======== Material provided ========
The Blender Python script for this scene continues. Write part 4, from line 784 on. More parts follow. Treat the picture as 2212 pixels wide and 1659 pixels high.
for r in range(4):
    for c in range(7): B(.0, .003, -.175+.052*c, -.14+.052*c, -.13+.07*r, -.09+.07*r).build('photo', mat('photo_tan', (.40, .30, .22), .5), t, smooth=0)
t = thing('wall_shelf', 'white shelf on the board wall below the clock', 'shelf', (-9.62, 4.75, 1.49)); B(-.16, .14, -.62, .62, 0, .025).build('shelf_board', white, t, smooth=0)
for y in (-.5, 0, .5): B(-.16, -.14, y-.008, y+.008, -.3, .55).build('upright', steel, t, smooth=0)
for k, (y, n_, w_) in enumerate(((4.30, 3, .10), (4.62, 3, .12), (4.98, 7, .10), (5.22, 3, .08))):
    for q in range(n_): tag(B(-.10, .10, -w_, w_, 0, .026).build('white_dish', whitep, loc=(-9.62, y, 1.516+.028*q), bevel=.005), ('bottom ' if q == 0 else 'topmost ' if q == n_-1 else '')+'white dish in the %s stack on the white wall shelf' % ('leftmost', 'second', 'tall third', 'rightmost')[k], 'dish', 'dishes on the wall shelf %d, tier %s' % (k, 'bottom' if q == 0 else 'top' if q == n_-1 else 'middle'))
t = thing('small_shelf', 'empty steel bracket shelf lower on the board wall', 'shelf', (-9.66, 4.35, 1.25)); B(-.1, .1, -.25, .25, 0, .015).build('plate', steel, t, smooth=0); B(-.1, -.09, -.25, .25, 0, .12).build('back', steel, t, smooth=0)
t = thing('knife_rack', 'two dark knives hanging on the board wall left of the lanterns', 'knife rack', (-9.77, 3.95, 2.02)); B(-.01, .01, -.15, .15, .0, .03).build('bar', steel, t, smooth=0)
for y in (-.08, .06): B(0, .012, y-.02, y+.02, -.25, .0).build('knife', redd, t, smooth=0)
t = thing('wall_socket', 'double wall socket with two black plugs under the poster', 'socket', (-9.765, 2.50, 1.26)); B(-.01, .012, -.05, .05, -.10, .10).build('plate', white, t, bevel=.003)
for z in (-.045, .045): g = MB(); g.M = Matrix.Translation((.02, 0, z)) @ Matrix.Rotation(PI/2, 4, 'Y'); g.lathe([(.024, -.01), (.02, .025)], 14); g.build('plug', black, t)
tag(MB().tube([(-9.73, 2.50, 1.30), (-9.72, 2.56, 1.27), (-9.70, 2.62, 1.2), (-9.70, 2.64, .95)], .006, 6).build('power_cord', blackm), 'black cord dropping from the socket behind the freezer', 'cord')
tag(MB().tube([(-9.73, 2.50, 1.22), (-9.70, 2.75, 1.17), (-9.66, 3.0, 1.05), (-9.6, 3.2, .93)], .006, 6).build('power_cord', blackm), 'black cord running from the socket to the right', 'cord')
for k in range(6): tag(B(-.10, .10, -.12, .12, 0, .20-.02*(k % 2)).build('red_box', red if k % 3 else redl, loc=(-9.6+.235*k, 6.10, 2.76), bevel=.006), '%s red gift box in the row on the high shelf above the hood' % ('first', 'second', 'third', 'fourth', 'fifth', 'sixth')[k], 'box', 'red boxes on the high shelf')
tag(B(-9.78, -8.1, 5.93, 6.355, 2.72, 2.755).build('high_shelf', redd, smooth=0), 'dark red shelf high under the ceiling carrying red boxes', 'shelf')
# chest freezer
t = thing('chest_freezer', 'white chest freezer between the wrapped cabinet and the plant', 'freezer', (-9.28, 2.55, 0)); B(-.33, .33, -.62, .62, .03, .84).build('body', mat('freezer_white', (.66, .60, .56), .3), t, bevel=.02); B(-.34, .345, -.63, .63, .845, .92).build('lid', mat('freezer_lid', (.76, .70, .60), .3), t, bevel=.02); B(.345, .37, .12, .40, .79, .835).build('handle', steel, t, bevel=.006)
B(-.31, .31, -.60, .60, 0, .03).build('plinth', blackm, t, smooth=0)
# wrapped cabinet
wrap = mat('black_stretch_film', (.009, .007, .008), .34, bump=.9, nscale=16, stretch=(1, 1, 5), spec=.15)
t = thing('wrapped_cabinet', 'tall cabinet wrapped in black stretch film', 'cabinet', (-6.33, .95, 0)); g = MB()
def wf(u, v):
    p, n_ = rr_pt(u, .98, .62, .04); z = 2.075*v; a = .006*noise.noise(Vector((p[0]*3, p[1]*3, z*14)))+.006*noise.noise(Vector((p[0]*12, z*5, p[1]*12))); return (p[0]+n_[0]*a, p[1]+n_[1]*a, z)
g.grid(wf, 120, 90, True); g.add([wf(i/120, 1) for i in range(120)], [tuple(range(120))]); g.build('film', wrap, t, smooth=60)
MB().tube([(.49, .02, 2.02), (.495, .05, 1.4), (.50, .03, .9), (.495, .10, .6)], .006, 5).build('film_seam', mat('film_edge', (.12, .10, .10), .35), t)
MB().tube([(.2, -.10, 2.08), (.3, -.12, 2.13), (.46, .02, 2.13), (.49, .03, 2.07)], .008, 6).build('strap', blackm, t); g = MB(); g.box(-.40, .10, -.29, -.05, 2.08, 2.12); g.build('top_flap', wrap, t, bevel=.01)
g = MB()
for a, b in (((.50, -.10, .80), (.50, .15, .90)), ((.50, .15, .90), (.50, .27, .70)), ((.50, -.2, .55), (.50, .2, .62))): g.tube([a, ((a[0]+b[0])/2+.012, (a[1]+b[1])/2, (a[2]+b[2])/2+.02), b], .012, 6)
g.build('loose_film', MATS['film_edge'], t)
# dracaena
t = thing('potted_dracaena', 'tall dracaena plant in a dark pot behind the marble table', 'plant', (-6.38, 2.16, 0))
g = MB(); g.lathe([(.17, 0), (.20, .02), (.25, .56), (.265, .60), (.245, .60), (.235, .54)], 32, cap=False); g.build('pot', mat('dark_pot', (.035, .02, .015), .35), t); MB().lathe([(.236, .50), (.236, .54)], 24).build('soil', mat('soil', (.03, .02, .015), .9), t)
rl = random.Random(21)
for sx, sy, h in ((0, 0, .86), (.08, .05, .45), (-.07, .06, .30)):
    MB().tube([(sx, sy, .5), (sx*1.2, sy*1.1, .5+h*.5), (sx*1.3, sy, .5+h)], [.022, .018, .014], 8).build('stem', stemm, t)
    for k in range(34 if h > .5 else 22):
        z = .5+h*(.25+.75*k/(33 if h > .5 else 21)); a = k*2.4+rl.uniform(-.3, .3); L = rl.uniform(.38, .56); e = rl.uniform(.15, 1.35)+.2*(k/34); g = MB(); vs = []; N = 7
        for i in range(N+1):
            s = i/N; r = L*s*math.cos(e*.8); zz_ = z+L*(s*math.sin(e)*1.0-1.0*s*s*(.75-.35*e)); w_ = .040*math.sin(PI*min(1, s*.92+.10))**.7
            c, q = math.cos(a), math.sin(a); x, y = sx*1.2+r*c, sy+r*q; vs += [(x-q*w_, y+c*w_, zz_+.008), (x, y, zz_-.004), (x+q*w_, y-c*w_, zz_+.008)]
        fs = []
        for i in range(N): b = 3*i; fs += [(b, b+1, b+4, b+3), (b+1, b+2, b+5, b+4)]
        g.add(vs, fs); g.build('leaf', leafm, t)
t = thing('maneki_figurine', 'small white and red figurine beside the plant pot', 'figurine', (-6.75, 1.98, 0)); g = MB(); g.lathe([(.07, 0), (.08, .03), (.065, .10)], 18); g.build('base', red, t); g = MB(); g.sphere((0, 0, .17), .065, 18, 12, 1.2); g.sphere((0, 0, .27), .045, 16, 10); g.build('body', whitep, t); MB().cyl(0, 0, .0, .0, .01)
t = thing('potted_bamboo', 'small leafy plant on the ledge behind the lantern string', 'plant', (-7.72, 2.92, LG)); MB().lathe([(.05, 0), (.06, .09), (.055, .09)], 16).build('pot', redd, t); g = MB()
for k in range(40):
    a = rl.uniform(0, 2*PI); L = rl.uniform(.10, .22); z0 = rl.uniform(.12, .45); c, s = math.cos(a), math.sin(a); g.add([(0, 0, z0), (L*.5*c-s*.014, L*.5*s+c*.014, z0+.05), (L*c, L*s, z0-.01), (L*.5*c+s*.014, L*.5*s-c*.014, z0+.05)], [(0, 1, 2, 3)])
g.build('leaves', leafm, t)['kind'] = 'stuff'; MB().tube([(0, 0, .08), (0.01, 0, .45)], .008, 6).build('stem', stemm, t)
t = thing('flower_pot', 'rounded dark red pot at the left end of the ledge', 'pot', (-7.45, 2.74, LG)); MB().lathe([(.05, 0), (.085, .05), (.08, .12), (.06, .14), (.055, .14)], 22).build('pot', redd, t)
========
What to do ->
Pick out every line above that holds the word "from" and copy it.

Written solution ->
The Blender Python script for this scene continues. Write part 4, from line 784 on. More parts follow. Treat the picture as 2212 pixels wide and 1659 pixels high.
tag(MB().tube([(-9.73, 2.50, 1.30), (-9.72, 2.56, 1.27), (-9.70, 2.62, 1.2), (-9.70, 2.64, .95)], .006, 6).build('power_cord', blackm), 'black cord dropping from the socket behind the freezer', 'cord')
tag(MB().tube([(-9.73, 2.50, 1.22), (-9.70, 2.75, 1.17), (-9.66, 3.0, 1.05), (-9.6, 3.2, .93)], .006, 6).build('power_cord', blackm), 'black cord running from the socket to the right', 'cord')